• **TASK**
Read the listing and extract each line that includes the word "picture".
════
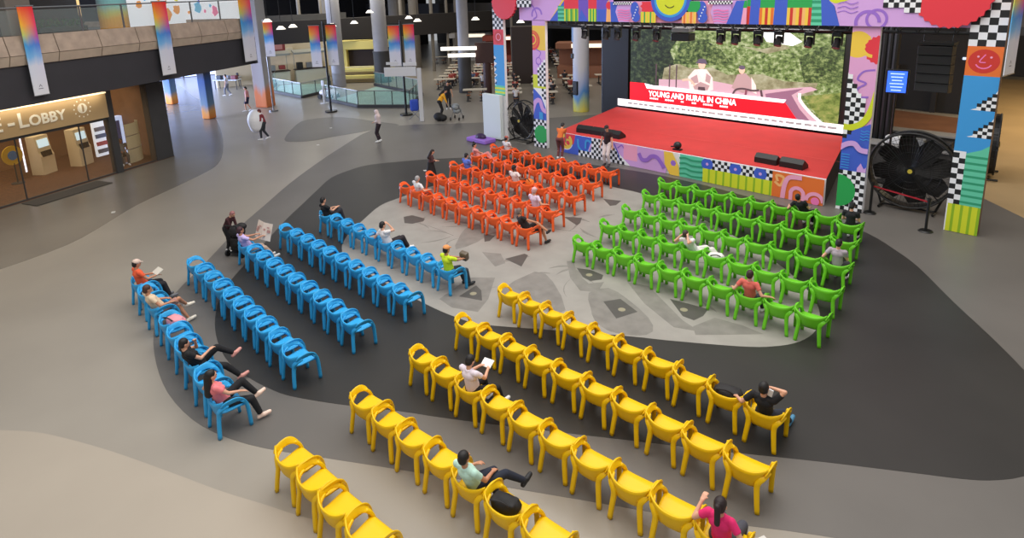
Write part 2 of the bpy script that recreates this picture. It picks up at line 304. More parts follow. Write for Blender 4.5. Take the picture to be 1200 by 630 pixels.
xsweep(bm,[(.2,5.43),(.3,5.43),(.3,6.4),(.2,6.4)],-9,XE,2)
link('parapet_cladding', bm, [m_wood,m_wood2,m_black], gal)
bm = bmesh.new(); xsweep(bm,[(.35,5.9),(14,5.9),(14,6.15),(.35,6.15)],-9,XE); link('upper_floor', bm, m_slab, gal)
bm = bmesh.new(); cyl(bm,(-9,.15,7.44),(XE,.15,7.44),.03,seg=8)
for i in range(12): x = 13.6-1.95*i; box(bm,(x,.17,6.95),(.07,.03,1.0))
link('rail', bm, m_steel, gal)
bm = bmesh.new(); box(bm,(2.4,.17,6.93),(22.6,.012,.86)); link('rail_glass', bm, m_glass, gal)
# end face of the gallery beam, running away at its far corner
bm = bmesh.new(); box(bm,(XE-.05,7,4.72),(.25,14,1.42)); box(bm,(XE-.05,7,5.95),(.2,14,1.0),mi=1); link('end_beam', bm, [m_beam,m_wood], gal)
def on_gal(s, d, z): # gallery frame to world
    v = Matrix.Rotation(FA,4,'Z') @ Vector((s,d,0)); return (GF[0]+v.x, GF[1]+v.y, z)
# upper floor things seen over the parapet
m_uc = ramp_mat('upper_column_paint', [(0,(240,150,30)),(.3,(240,160,40)),(.42,(225,190,80)),(.55,(190,180,190)),(1,(160,150,225))], [(0,(245,165,40)),(.3,(235,180,60)),(.42,(200,205,110)),(.55,(140,205,200)),(1,(130,190,235))])
bm = bmesh.new(); cyl(bm,(0,0,6.15),(0,0,8.4),.58,seg=28); tag(link('painted_column', bm, m_uc, loc=on_gal(6.97,1.9,0)),'round upper floor column painted orange fading to green and blue','column')
bm = bmesh.new(); box(bm,(0,0,7.3),(.95,.5,2.3),bev=.04); tag(link('square_column', bm, mat('grey_column_paint',(120,112,104),.7), loc=on_gal(2.48,1.7,0), rotz=FA),'plain grey square column on the upper floor behind the first banner','column')
bm = bmesh.new(); cyl(bm,(0,0,7.05),(0,0,8.4),.05,seg=8); cyl(bm,(0,0,7.0),(0,0,7.08),.04,.05,seg=8); tag(link('pendant_lamp', bm, mat('gold_lamp',(250,215,150),.4,emit=.6), loc=on_gal(5.0,1.5,0)),'slim gold rod lamp hanging over the upper floor','lamp')
bm = bmesh.new(); xsweep(bm,[(6.0,6.15),(6.2,6.15),(6.2,10),(6.0,10)],-9,9.0); o = link('wall_gallery', bm, mat('shop_dark',(46,40,36),.7,noise=.2,nscale=.7), loc=GF, rotz=FA); o['kind']='structure'
rng = random.Random(5)
t = thing('planter_box','dark green planter on the upper floor behind the rail','planter',on_gal(5.3,3.0,6.15),FA)
bm = bmesh.new(); box(bm,(0,0,.22),(2.2,.4,.44),bev=.02); link('trough', bm, m_char, t)
bm = bmesh.new()
for i in range(160):
    c = Vector((rng.uniform(-1.05,1.05),rng.uniform(-.15,.15),.42+rng.uniform(0,.35))); q = Euler((rng.uniform(0,3),rng.uniform(0,3),rng.uniform(0,3))).to_matrix()
    vs_ = [bm.verts.new(c+q@Vector(p)) for p in ((-.08,0,0),(0,.03,.01),(.08,0,0),(0,-.03,.01))]; bm.faces.new(vs_)
link('leaves', bm, mat('leaf_green',(52,82,40),.7), t)['kind'] = 'stuff'
# mural panels behind the rail, emission added for a bright shop window
mur = thing('mural_panel','white upper floor mural, glow added for a lit storefront, green, orange and violet splashes','mural',on_gal(13.6,4.2,0),FA)
bm = bmesh.new(); box(bm,(0,0,7.6),(9.5,.08,2.9)); 
cols = [(235,240,245),(150,205,120),(240,160,80),(130,110,215),(120,190,225),(240,130,170),(235,220,90)]
rng = random.Random(11)
def blotch(bm, c, r, mi, y, rng, n=10):
    vs_ = [bm.verts.new((c[0]+math.cos(-2*PI*k/n)*r*rng.uniform(.6,1.2), y, c[1]+math.sin(-2*PI*k/n)*r*rng.uniform(.6,1.2))) for k in range(n)]
    f = bm.faces.new(vs_); f.material_index = mi
for k in range(34): blotch(bm,(rng.uniform(-4.5,4.5),rng.uniform(6.7,8.6)),rng.uniform(.08,.35),rng.choice([1,1,2,3,4,4,5,6,4]),-.045-.0008*k,rng)
link('panel', bm, [mat('mural_%d'%i, c, .6, emit=.45 if i==0 else .3) for i,c in enumerate(cols)], mur)

# gradient banners
BL = [(0,(226,226,232)),(.34,(214,220,236)),(.44,(120,185,235)),(.56,(60,160,225)),(.68,(200,215,110)),(.8,(252,190,50)),(1,(245,90,50))]
BR = [(0,(228,226,232)),(.34,(218,216,236)),(.44,(140,180,235)),(.55,(90,120,215)),(.65,(190,60,170)),(.8,(240,50,110)),(1,(235,40,50))]
m_ban = ramp_mat('banner_print', BL, BR, .75)
def banner(loc, rz, w_, z0, z1, label, group, ext=0):
    t = thing('gradient_banner', label, 'banner', loc, rz, group)
    bm = bmesh.new(); box(bm,(0,0,(z0+z1)/2),(w_,.02,z1-z0)); link('cloth', bm, m_ban, t)
    bm = bmesh.new(); cyl(bm,(-w_/2-.04,0,z1),(w_/2+.04+ext,0,z1),.025,seg=8); link('hanging_rod', bm, m_steel, t); bm = bmesh.new(); cyl(bm,(-w_/2-.02,0,z0),(w_/2+.02,0,z0),.018,seg=8); link('bottom_rod', bm, m_steel, t)
    bm = bmesh.new(); z = z0+.3
    for p in ([(-.07,0),(0,.1),(.07,0),(.045,0),(0,.06),(-.045,0)],[(-.09,-.05),(.09,-.05),(.09,-.075),(-.09,-.075)]):
        bm.faces.new([bm.verts.new((a,-.0125,z+b)) for a,b in p])
    link('emblem', bm, mat('emblem_grey',(120,116,130),.7), t)
    return t
G1 = 'gradient banners on the gallery edge'
banner(on_gal(1.46,-.16,0),FA,.56,4.32,7.5,'leftmost rainbow gradient banner on the gallery edge, above the lobby sign',G1)
banner(on_gal(7.5,-.16,0),FA,.78,4.25,7.5,'middle rainbow gradient banner on the gallery edge',G1)
banner(on_gal(13.2,-.16,0),FA,.95,4.2,7.9,'rightmost rainbow gradient banner on the gallery edge, beside the tall grey column',G1)
G2 = 'gradient banners standing in the hall'
rb = .75
banner((-41.1,18.33,0),rb,.62,3.69,6.0,'rainbow banner just right of the tall grey square column',G2)
pm = thing('banner_post','slim post carrying the single rainbow banner beside the square column','post',(-41.4,18.2,0))
bm = bmesh.new(); cyl(bm,(0,0,.05),(0,0,6.1),.05,seg=12); cyl(bm,(0,0,0),(0,0,.08),.3,seg=20); link('post', bm, m_steel, pm)
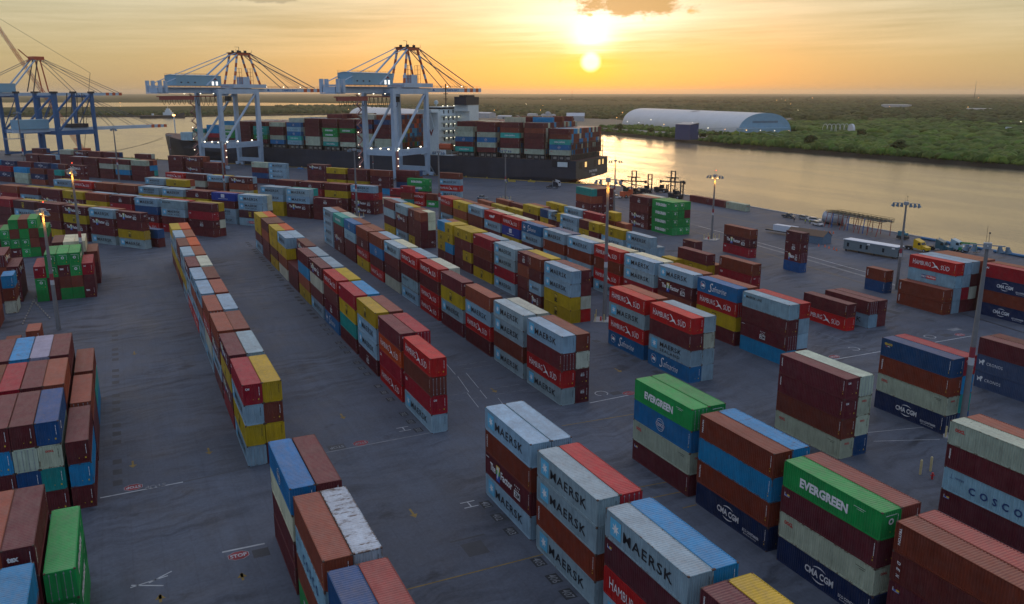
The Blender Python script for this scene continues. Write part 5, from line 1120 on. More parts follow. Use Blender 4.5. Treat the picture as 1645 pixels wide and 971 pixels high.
for a in ((-189, -14.7, 24.8, 'tall lit lamp mast in the left foreground, before the green boxes', True), (-231.6, -10.6, 29.2, 'lit lamp mast behind the green-topped block at left', True), (-72.7, 104.9, 27.6, 'tall unlit lamp mast in the right foreground', False),
          (-147.6, 91.2, 30.1, 'lamp mast standing between the fourth and fifth rows', True), (-292, 183.6, 20.6, 'lit lamp mast right of the ship stern', True), (-219.3, 176.3, 21.2, 'lit lamp mast right of the green container block', True),
          (-141.5, 172.1, 21.5, 'unlit lamp mast by the parked yellow truck', False), (-342.7, 157.5, 22.4, 'slim lamp mast with guard posts on the open apron', False), (-276.5, 101.4, 27.6, 'slim lamp mast rising behind the yellow box of the fifth row', False),
          (-319, 82.6, 26.3, 'lamp mast before the two-line star container stack', False), (-378.7, 40.4, 27.1, 'lamp mast among the second slanted row', False), (-476, -.5, 29.6, 'lamp mast above the far slanted rows, left of the bow', False),
          (-536, -47.2, 37, 'lamp mast at far left before the blue cranes', False), (-595, 105, 14.5, 'small lamp mast on the apron before the ship bow', True), (-482, 135.7, 17, 'short lamp mast before the right-hand white crane', False), (-670, 35.8, 17.2, 'twin-head lamp mast left of the ship bow', False)):
    light_mast(*a, pad=a[0] in (-72.7, -147.6, -219.3, -342.7, -276.5, -319), rot=R(random.uniform(20, 70)), wide=a[0] == -141.5)

# ---------------------------------------------------------------- vehicles and plant
def wheels(root, xs, ys, r, w, name='wheel'):
    for x in xs:
        for y in ys:
            m = MB(); m.tube((x, y-w/2, r), (x, y+w/2, r), r, n=14); wo = m.build(name, M_RUBBER, root)
            m = MB(); m.tube((x, y-w/2-.01, r), (x, y+w/2+.01, r), r*.55, n=10); m.build('rim', M_GREY, wo)
def car(u, v, rz, colr, kind, label, grp):
    root = thing('parked_car' if kind != 'pickup' else 'pickup_truck', P(u, v, 0), rz, label, 'car' if kind != 'pickup' else 'pickup', grp); L, W_ = (4.7, 1.85) if kind != 'pickup' else (5.6, 1.95)
    pm = mat('car_paint_' + label.split()[0], colr, .3, .2, None, 0, .03)
    pr = [(-L/2, .42), (L/2-.1, .42), (L/2, .62), (L/2-.05, .88), (L/2-1.15, 1.02), (-L/2+.05, 1.05), (-L/2, .75)]
    m = MB(); m.prism(pr, -W_/2, W_/2); m.build('body', pm, root)
    if kind == 'pickup': g_ = [(-.6, 1.02), (1.5, 1.0), (.75, 1.72), (-.45, 1.75)]
    else: g_ = [(-L/2+.12, 1.03), (1.35, 1.0), (.55, 1.62), (-L/2+.55, 1.66)]
    m = MB(); n = len(g_); vs = [(x, -W_/2 + (.06 if z < 1.2 else .2), z) for x, z in g_] + [(x, W_/2 - (.06 if z < 1.2 else .2), z) for x, z in g_]
    m.add(vs, [tuple(range(n)), tuple(range(2*n-1, n-1, -1))] + [(i, i+n, (i+1) % n + n, (i+1) % n) for i in range(n)]); m.build('windows', M_GLASS, root)
    m = MB(); zt = 1.74; x0, x1 = (-.42, .72) if kind == 'pickup' else (-L/2+.6, .5); m.box(x0, x1, -W_/2+.2, W_/2-.2, zt-.08 if kind != 'pickup' else zt, zt-.02 if kind != 'pickup' else zt+.05); m.build('roof', pm, root)
    if kind == 'pickup': m = MB(); m.box(-L/2+.15, -.75, -W_/2+.12, W_/2-.12, 1.052, 1.06); m.build('truck_bed', M_DARK, root)
    wheels(root, (-L/2+.95, L/2-.95), (-W_/2+.1, W_/2-.1), .36, .24)
    m = MB(); [m.box(L/2-.08, L/2+.01, y-.2, y+.2, .68, .84) for y in (-.65, .65)]; m.build('headlights', mat('headlight_glass', (.7,.7,.68), .2), root)
    return root
Q1 = 'cars parked along the quay edge'
car(-351.4, 149.8, YU + R(200), (.30,.34,.36), 'pickup', 'silver pickup truck crossing the open apron', None)
car(-246.5, 235.2, YU + R(8), (.04,.06,.08), 'pickup', 'dark pickup parked first from left along the quay', Q1)
car(-240, 237.0, YU + R(4), (.36,.37,.38), 'suv', 'silver estate car second from left along the quay', Q1)
car(-234.2, 236.6, YU + R(25), (.60,.60,.60), 'suv', 'white van-like car beside the workers on the quay', Q1)
car(-226.6, 230.4, YU - R(6), (.66,.66,.66), 'suv', 'white estate car nearest the steel tank', Q1)
car(-327.5, 206.8, YU + R(60), (.55,.55,.55), 'suv', 'white car beside the lit lamp mast right of the stern', None)
def tractor(u, v, rz, colr, label, nose=True):
    root = thing('truck_tractor', P(u, v, 0), rz, label, 'truck'); pm = mat('truck_' + label.split()[0], colr, .35, 0, None, 0, .05)
    m = MB(); m.box(-4.6, 1.2, -.5, .5, .75, 1.05); m.build('chassis', M_DARK, root)
    m = MB(); m.prism([(-1.2, .7), (1.5, .7), (1.5, 2.1), (1.1, 3.0), (.4, 3.25), (-1.0, 3.75), (-1.2, 3.6)], -1.2, 1.2); cb = m.build('cab', pm, root)
    if nose: m = MB(); m.prism([(1.5, .65), (3.3, .65), (3.35, 1.55), (1.5, 1.95)], -1.0, 1.0); m.build('bonnet', pm, root)
    m = MB(); m.add([(1.512, -1.0, 2.12), (1.512, 1.0, 2.12), (1.13, .95, 2.92), (1.13, -.95, 2.92)], [(0, 1, 2, 3)]); [m.box(.3, 1.2, y-.01, y+.01, 2.0, 2.75) for y in (-1.205, 1.205)]; m.build('windscreen', M_GLASS, cb)
    m = MB(); [m.tube((-1.3, y, .9), (-1.3, y, 4.0), .09, n=8) for y in (-1.0, 1.0)]; m.build('exhaust_stack', M_GREY, root)
    m = MB(); m.box(-3.9, -2.3, -.6, .6, 1.06, 1.22); m.build('fifth_wheel', M_DARK, root)
    wheels(root, (-3.9, -2.6), (-.9, .9), .5, .5); wheels(root, (2.4 if nose else .8,), (-.95, .95), .5, .3)
    m = MB(); m.box(-1.0, .2, -1.22, -.8, .5, .95); m.box(-1.0, .2, .8, 1.22, .5, .95); m.build('fuel_tank', M_GREY, root)
    return root
tractor(-175.4, 221, YU + R(6), (.60,.36,.01), 'yellow bonneted truck tractor parked behind the right-hand mast')
tractor(-172.4, 227.0, YU + R(12), (.03,.10,.13), 'dark teal truck tractor beside the yellow one')
tractor(-170.6, 231.5, YU + R(14), (.30,.42,.46), 'pale blue truck tractor farthest from the lamp mast')
tractor(-381, 205, YU + R(65), (.55,.55,.55), 'white yard tractor passing behind the teal-topped block', False)
tractor(-375.5, 200.5, YU + R(65), (.03,.03,.035), 'black yard tractor on the apron behind the teal-topped block', False)
def handler(u, v, rz, hgt, label, spread=True, colr=None, z2=0):
    root = thing('container_handler', P(u, v, 0), rz, label, 'container handler', 'mast-type container handlers by the quay'); bm_ = colr or mat('black_machine_paint', (.025,.025,.028), .5)
    m = MB(); m.box(-4.4, 1.4, -1.5, 1.5, .7, 1.9); m.box(-4.8, -2.2, -1.4, 1.4, 1.9, 2.6); m.build('chassis', bm_, root)
    m = MB(); m.box(-1.9, -.1, -.85, .85, 2.1, 3.9); m.build('cab', M_GLASS, root)
    m = MB()
    for y in (-1.05, 1.05): m.beam((1.9, y, .35), (1.9, y, hgt), .42, .5)
    for z in (1.2, hgt*.45, hgt*.72, hgt-.25): m.box(1.7, 2.1, -1.0, 1.0, z-.16, z+.16)
    m.build('lift_mast', bm_, root)
    if spread:
        z = hgt*.58; m = MB(); m.box(2.2, 2.9, -6.1, 6.1, z, z+.55); m.box(2.2, 2.8, -3.2, 3.2, z+2.0, z+2.4); [m.box(2.2, 2.6, y-.3, y+.3, z+.5, z+2.1) for y in (-1.0, 1.0)]; [m.box(2.1, 3.0, y-.5, y+.5, z-.5, z+.8) for y in (-5.8, 5.8)]; m.build('spreader', bm_, root)
    wheels(root, (.9,), (-1.5, -.9, .9, 1.5), .85, .5); wheels(root, (-3.6,), (-1.2, 1.2), .65, .45)
    return root
handler(-330.5, 219, YU + R(-50), 12.2, 'black mast-type handler tallest, left of the green block')
handler(-339, 232, YU + R(115), 9.0, 'black handler with lowered carriage behind the tallest one', False)
handler(-318, 232.5, YU + R(-60), 12.6, 'black mast-type handler with raised spreader, right one')
handler(-313, 231, YU + R(20), 8.5, 'black handler close beside the right raised-spreader one', False)
handler(-337, 240, YU + R(30), 4.0, 'low black handler near the quay edge between the tall ones', False)
rs = thing('reach_loader', P(-327.6, 212, 0), YU + R(-70), 'red loader with black mast beside the tallest black handler', 'loader')
m = MB(); m.box(-3.6, 2.4, -1.5, 1.5, .8, 3.0); m.box(-3.8, -1.5, -1.4, 1.4, 3.0, 3.8); m.build('chassis', M_CRANER, rs); m = MB(); m.box(-.8, .9, -.9, .9, 3.02, 5.0); m.build('cab', mat('green_glass', (.03,.06,.05), .15), rs); wheels(rs, (1.5, -2.6), (-1.3, 1.3), .8, .6)
m = MB(); m.beam((-2.5, 0, 3.7), (4.2, 0, 6.4), .6, .7); m.build('boom_arm', M_DARK, rs)
gm = thing('boom_lift', P(-168.9, 231.8, 0), YU + R(5), 'green folded boom lift parked on the quay', 'boom lift'); Gn = mat('green_machine_paint', (.01,.22,.06), .4)
m = MB(); m.box(-2.4, 1.6, -1.15, 1.15, .7, 1.5); m.build('chassis', Gn, gm); wheels(gm, (-1.7, 1.2), (-1.1, 1.1), .5, .4)
m = MB(); m.box(-2.6, -.8, -1.1, 1.1, 1.5, 2.5); m.build('counterweight', Gn, gm); m = MB(); m.beam((-2.0, .2, 2.6), (4.2, .2, 3.1), .45, .5); m.beam((4.2, .2, 3.1), (4.6, .2, 1.4), .3, .3); m.build('boom_arm', Gn, gm); m = MB(); m.box(4.2, 5.2, -.8, 1.2, .5, .62); [m.beam((x, y, .6), (x, y, 1.6), .06, .06) for x in (4.25, 5.15) for y in (-.75, 1.15)]; m.box(4.2, 5.2, -.8, -.74, 1.55, 1.62); m.box(4.2, 5.2, 1.14, 1.2, 1.55, 1.62); m.build('work_basket', M_DARK, gm)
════
• **OUTPUT BELOW**
Write part 2 of the bpy script that recreates this picture. It picks up at line 304. More parts follow. Write for Blender 4.5. Take the picture to be 1200 by 630 pixels.
The Blender Python script for this scene continues. Write part 5, from line 1120 on. More parts follow. Use Blender 4.5. Treat the picture as 1645 pixels wide and 971 pixels high.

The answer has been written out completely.